Worksop Guardian 12.07.2023
Environmental crimes like littering and fly-tipping are selfish and opportunistic – damaging wildlife habitats, creating eyesores and ruining our enjoyment of the great outdoors. It’s right that criminals who spoil things for the rest of us are punished appropriately, and I am grateful for the hard work of councils in this endeavour.
The Prime Minister’s Antisocial Behaviour Action Plan, launched in March, set out how we will help councils to take tougher action against those who harm our public spaces. We committed to raising the upper limits for fixed penalty notices for various offences this year, allowing councils greater freedom to set the rates that offenders should pay. From 31 July 2023, the upper limit of fixed penalty notices for littering, graffiti and fly-posting offences will increase from £150 to £500; for household waste duty of care offences from £400 to £600; and for fly-tipping offences from £400 to £1,000.

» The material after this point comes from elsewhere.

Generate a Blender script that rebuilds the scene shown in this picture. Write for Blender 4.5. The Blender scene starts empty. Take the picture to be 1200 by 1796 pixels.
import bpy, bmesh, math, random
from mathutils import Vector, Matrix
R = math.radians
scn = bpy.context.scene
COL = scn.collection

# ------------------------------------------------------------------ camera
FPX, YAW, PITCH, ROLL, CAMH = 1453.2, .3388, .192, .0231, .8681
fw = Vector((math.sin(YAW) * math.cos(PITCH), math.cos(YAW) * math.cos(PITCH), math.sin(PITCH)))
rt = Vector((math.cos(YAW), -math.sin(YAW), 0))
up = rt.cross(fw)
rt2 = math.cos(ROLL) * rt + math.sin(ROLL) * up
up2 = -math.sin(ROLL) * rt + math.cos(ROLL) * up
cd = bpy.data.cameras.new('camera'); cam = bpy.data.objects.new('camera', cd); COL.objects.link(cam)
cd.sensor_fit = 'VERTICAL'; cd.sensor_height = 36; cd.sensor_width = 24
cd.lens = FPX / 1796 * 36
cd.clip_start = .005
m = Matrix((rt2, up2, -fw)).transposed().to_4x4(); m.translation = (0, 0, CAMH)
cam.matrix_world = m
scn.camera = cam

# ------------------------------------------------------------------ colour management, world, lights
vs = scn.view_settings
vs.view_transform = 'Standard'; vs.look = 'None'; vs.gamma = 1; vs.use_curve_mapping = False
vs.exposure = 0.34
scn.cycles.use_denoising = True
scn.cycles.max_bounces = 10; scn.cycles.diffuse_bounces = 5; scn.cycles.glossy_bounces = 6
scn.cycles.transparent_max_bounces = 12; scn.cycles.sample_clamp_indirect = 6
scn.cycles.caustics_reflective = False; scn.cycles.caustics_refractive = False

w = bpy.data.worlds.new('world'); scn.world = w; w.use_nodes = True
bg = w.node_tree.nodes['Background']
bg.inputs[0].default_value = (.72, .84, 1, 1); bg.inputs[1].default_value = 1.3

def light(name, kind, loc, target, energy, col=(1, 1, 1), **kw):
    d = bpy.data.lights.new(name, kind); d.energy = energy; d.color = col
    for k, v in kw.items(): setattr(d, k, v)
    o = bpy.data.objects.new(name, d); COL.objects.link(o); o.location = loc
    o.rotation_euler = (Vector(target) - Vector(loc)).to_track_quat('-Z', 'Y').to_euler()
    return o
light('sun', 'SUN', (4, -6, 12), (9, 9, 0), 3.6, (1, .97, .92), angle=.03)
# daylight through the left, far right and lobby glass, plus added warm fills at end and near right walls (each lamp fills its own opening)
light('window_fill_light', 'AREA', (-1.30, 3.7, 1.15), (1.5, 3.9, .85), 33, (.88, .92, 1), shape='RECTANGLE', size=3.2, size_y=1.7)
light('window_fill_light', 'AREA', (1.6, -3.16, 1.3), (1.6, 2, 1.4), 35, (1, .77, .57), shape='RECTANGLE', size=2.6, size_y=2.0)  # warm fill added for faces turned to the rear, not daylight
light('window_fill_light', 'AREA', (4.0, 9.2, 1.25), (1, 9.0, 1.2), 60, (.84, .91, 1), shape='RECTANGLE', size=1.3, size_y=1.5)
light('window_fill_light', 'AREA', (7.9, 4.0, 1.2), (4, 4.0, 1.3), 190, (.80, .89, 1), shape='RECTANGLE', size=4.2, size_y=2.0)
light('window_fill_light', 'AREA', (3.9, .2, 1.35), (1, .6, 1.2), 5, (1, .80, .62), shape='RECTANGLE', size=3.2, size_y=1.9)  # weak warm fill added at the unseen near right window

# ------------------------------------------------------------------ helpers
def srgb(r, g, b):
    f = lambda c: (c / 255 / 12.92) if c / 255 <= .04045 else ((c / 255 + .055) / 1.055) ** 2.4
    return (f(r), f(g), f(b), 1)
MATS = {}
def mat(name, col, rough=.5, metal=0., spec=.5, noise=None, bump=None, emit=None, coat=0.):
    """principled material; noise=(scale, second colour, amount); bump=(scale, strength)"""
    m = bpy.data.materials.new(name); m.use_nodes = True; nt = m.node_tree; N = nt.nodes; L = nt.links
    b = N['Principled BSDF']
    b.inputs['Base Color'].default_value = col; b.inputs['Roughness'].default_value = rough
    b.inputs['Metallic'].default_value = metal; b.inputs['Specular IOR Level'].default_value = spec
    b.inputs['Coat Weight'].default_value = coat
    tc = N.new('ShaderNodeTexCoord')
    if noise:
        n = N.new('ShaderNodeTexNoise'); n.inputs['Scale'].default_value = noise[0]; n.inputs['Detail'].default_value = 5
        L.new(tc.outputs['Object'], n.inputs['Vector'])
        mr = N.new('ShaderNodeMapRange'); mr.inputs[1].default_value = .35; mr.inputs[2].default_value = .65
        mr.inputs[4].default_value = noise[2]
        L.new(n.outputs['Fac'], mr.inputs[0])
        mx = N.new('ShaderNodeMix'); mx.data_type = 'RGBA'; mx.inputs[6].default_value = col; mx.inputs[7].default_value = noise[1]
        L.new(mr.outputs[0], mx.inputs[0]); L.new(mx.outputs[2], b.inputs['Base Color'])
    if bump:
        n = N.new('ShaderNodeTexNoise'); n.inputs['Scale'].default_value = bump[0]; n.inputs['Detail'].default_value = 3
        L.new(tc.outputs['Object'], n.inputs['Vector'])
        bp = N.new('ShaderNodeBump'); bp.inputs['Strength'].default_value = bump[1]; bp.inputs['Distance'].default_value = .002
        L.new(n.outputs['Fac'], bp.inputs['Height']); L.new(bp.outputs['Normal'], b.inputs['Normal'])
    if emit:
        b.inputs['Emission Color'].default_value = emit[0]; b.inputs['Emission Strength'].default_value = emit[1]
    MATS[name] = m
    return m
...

Taking proportionate and effective enforcement action against people who intentionally or carelessly damage their local environment is a practical step authorities can take to change behaviour and deter others from offending, and we want to see councils making the most of these new levels. However, we do not want to see these new Fixed Penalty Notice levels exploited for profit.
We remain clear that Fixed Penalty Notices should never be used to raise revenue, target accidental littering or punish those who are trying to do the right thing when education would be the better approach. This is set out in our guidance on effective enforcement for littering which we have committed to putting on a firm statutory footing, giving those to which it applies a clear and explicit duty to have regard to it when exercising their enforcement functions.
This is just the first step under the action plan. We’re also consulting on ringfencing the money raised from these fines for enforcement and clean up activity; increasing public scrutiny on the use of by publishing new fly-tipping league tables to show which local authorities are taking a muscular approach; conducting research into effective enforcement practices, and we’ve committed to placing our enforcement guidance on a firm statutory footing.
We’ve also provided £1.2 million in grants across more than 30 local authorities for innovative projects cracking down on fly-tipping – giving councils more resources to keep taking the fight to waste criminals.